* **What you should do**
Select all lines holding the word "part" from the entries that follow.

* **Given information**
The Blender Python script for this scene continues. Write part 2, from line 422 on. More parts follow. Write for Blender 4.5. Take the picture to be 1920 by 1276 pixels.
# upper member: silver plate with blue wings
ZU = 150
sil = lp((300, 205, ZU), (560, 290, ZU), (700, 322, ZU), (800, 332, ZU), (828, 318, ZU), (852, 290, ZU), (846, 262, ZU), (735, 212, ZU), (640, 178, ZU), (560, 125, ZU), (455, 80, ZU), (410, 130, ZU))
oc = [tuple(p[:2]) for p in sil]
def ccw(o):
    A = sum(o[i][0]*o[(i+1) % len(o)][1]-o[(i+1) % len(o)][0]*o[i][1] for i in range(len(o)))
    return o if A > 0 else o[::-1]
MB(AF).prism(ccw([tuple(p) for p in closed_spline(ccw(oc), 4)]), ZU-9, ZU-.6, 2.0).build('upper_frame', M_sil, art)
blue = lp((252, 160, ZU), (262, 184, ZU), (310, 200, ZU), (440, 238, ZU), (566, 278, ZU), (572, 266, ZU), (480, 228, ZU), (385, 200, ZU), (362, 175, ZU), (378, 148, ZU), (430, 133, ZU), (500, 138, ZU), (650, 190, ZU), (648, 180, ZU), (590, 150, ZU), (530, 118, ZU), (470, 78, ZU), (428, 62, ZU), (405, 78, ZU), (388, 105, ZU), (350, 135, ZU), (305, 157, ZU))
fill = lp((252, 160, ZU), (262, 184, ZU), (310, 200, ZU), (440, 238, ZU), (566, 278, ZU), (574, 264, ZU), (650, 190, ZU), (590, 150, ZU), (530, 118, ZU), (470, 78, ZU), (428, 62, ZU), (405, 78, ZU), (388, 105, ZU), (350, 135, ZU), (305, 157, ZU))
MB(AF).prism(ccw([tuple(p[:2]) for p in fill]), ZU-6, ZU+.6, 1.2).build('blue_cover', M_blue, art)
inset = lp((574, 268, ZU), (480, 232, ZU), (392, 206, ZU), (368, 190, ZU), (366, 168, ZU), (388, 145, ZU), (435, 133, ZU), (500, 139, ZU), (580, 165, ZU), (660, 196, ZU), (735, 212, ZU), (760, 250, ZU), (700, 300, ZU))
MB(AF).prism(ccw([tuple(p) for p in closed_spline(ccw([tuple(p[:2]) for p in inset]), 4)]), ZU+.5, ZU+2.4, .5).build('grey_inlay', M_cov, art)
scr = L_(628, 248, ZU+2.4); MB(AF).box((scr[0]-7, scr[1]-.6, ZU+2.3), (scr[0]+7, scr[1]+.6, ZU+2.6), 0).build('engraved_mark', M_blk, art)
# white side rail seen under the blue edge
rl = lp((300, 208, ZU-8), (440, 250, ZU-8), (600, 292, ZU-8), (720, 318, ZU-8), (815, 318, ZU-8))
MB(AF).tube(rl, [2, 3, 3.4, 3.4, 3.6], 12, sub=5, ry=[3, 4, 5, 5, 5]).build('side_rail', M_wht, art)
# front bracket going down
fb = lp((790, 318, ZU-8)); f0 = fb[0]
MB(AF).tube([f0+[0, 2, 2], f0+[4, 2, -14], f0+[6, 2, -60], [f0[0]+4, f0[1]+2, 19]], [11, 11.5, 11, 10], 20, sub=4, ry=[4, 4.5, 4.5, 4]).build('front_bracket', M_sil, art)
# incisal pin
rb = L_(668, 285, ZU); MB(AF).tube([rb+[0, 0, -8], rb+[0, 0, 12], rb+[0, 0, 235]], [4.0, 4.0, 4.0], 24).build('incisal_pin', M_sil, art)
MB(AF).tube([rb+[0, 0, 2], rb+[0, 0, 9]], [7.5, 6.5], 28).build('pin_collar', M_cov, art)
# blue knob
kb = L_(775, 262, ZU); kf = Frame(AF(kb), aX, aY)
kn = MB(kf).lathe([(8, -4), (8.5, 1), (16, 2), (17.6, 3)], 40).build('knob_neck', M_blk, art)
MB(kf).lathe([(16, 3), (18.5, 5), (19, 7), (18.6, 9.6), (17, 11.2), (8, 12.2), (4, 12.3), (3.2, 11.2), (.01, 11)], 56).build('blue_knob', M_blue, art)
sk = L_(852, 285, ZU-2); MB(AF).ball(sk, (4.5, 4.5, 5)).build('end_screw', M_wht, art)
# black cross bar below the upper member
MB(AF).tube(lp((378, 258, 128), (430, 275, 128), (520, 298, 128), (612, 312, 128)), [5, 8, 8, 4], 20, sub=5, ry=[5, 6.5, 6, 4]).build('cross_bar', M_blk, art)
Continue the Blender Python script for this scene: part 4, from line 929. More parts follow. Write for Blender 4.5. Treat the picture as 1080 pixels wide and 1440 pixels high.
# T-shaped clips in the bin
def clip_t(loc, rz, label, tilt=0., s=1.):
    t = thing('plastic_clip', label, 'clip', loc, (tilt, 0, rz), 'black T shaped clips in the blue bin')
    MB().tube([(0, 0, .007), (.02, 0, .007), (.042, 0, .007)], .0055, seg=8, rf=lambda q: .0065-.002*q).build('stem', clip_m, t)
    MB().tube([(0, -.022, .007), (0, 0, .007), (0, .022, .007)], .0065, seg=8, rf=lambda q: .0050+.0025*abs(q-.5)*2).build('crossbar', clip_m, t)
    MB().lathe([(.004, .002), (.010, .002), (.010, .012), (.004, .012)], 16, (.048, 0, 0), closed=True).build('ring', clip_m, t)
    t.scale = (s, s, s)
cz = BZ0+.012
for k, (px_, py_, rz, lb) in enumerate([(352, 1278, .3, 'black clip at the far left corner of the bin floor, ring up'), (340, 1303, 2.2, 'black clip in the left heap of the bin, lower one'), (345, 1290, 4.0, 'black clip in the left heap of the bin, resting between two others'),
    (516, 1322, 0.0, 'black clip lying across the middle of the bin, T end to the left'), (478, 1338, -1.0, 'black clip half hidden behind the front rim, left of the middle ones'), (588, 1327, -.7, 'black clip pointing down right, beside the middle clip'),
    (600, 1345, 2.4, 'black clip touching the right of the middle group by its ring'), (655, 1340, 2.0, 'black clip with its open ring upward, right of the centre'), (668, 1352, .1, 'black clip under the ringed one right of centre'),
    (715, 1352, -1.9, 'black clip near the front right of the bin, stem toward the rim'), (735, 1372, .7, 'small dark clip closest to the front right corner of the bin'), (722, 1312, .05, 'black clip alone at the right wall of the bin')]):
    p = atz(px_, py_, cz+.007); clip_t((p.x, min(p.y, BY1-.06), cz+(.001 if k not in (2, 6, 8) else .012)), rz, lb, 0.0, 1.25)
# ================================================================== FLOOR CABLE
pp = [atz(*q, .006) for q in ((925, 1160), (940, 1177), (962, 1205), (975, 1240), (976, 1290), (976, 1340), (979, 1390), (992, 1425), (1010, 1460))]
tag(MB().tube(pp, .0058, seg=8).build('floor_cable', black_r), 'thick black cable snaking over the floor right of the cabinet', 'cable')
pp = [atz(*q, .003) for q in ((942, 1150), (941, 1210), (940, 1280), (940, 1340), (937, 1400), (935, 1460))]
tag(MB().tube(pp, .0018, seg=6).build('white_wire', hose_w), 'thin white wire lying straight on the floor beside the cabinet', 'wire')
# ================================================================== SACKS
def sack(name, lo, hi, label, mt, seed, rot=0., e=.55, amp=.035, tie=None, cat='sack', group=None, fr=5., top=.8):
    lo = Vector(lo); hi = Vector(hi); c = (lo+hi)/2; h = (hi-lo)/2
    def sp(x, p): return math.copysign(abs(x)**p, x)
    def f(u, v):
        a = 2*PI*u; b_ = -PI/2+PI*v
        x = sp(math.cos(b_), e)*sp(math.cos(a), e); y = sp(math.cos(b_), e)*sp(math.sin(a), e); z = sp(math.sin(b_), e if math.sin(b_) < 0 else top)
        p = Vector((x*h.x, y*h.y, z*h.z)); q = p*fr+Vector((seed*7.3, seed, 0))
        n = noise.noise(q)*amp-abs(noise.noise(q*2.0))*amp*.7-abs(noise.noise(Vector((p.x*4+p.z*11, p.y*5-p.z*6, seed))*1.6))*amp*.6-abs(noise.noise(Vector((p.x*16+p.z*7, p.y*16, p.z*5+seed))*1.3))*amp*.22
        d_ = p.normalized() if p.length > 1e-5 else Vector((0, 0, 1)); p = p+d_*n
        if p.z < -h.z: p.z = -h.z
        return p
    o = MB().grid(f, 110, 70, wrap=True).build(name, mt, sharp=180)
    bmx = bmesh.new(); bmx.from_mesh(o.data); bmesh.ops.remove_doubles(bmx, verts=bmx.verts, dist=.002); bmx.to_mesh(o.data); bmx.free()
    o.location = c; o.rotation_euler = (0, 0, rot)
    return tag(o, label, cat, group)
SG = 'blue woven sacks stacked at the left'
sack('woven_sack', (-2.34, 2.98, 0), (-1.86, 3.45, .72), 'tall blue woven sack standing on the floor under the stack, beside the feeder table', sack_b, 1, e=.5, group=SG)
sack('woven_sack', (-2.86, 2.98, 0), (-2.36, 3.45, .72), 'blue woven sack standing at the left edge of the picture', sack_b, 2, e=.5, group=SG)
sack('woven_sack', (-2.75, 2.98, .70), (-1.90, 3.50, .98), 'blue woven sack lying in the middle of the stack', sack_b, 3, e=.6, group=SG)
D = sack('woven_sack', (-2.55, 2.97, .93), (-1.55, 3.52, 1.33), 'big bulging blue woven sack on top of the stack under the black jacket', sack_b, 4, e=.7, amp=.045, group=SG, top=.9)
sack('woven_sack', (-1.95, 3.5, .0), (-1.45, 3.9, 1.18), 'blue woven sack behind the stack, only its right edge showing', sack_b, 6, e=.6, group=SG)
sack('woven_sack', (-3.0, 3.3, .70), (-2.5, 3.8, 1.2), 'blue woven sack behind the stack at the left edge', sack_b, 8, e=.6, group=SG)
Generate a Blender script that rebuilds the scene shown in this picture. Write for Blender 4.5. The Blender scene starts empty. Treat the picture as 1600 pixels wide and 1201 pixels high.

* **Final result**
The Blender Python script for this scene continues. Write part 2, from line 422 on. More parts follow. Write for Blender 4.5. Take the picture to be 1920 by 1276 pixels.
Continue the Blender Python script for this scene: part 4, from line 929. More parts follow. Write for Blender 4.5. Treat the picture as 1080 pixels wide and 1440 pixels high.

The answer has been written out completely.